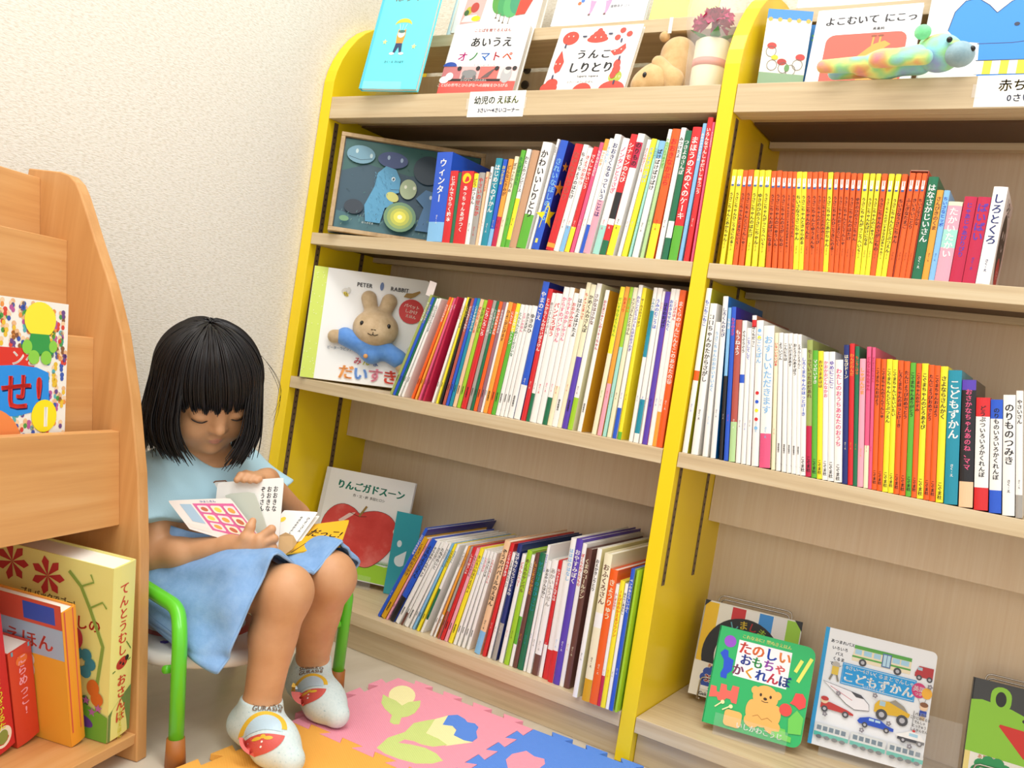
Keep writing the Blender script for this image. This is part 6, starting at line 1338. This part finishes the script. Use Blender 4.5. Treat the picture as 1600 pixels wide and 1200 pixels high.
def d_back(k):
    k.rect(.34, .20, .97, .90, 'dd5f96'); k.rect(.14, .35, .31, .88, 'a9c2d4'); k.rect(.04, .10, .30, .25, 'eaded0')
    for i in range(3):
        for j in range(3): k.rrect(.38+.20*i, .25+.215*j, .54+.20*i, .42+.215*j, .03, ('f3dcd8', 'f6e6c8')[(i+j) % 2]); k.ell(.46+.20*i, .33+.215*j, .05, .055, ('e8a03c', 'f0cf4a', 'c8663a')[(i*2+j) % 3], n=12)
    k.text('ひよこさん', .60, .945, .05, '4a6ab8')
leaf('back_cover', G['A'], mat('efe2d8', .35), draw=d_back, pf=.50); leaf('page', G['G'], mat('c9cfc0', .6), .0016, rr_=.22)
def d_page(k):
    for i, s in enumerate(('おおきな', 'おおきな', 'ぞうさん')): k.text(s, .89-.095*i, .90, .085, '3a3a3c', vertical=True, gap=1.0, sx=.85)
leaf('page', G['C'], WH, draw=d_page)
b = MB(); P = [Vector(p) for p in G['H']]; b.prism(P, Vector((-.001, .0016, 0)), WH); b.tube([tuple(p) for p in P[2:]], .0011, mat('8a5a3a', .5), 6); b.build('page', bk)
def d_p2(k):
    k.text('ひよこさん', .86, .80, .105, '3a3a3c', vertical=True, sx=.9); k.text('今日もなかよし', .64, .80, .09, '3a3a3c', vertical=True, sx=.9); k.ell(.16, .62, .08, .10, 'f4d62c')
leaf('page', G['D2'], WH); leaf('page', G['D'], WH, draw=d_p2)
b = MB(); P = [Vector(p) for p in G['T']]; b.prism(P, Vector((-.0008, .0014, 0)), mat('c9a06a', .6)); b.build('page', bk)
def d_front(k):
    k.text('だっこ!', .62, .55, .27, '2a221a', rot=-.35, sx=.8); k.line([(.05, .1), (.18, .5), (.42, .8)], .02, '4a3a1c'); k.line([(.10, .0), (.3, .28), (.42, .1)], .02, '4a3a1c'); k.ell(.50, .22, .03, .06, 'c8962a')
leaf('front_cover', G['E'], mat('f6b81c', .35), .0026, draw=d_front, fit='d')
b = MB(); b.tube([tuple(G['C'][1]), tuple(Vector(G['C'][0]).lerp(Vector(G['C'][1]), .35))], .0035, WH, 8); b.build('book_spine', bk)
☆ ☆ ☆ ☆ ☆
Reproduce the full listing faithfully, but do not carry over any pictures.

Keep writing the Blender script for this image. This is part 6, starting at line 1338. This part finishes the script. Use Blender 4.5. Treat the picture as 1600 pixels wide and 1200 pixels high.
def d_back(k):
    k.rect(.34, .20, .97, .90, 'dd5f96'); k.rect(.14, .35, .31, .88, 'a9c2d4'); k.rect(.04, .10, .30, .25, 'eaded0')
    for i in range(3):
        for j in range(3): k.rrect(.38+.20*i, .25+.215*j, .54+.20*i, .42+.215*j, .03, ('f3dcd8', 'f6e6c8')[(i+j) % 2]); k.ell(.46+.20*i, .33+.215*j, .05, .055, ('e8a03c', 'f0cf4a', 'c8663a')[(i*2+j) % 3], n=12)
    k.text('ひよこさん', .60, .945, .05, '4a6ab8')
leaf('back_cover', G['A'], mat('efe2d8', .35), draw=d_back, pf=.50); leaf('page', G['G'], mat('c9cfc0', .6), .0016, rr_=.22)
def d_page(k):
    for i, s in enumerate(('おおきな', 'おおきな', 'ぞうさん')): k.text(s, .89-.095*i, .90, .085, '3a3a3c', vertical=True, gap=1.0, sx=.85)
leaf('page', G['C'], WH, draw=d_page)
b = MB(); P = [Vector(p) for p in G['H']]; b.prism(P, Vector((-.001, .0016, 0)), WH); b.tube([tuple(p) for p in P[2:]], .0011, mat('8a5a3a', .5), 6); b.build('page', bk)
def d_p2(k):
    k.text('ひよこさん', .86, .80, .105, '3a3a3c', vertical=True, sx=.9); k.text('今日もなかよし', .64, .80, .09, '3a3a3c', vertical=True, sx=.9); k.ell(.16, .62, .08, .10, 'f4d62c')
leaf('page', G['D2'], WH); leaf('page', G['D'], WH, draw=d_p2)
b = MB(); P = [Vector(p) for p in G['T']]; b.prism(P, Vector((-.0008, .0014, 0)), mat('c9a06a', .6)); b.build('page', bk)
def d_front(k):
    k.text('だっこ!', .62, .55, .27, '2a221a', rot=-.35, sx=.8); k.line([(.05, .1), (.18, .5), (.42, .8)], .02, '4a3a1c'); k.line([(.10, .0), (.3, .28), (.42, .1)], .02, '4a3a1c'); k.ell(.50, .22, .03, .06, 'c8962a')
leaf('front_cover', G['E'], mat('f6b81c', .35), .0026, draw=d_front, fit='d')
b = MB(); b.tube([tuple(G['C'][1]), tuple(Vector(G['C'][0]).lerp(Vector(G['C'][1]), .35))], .0035, WH, 8); b.build('book_spine', bk)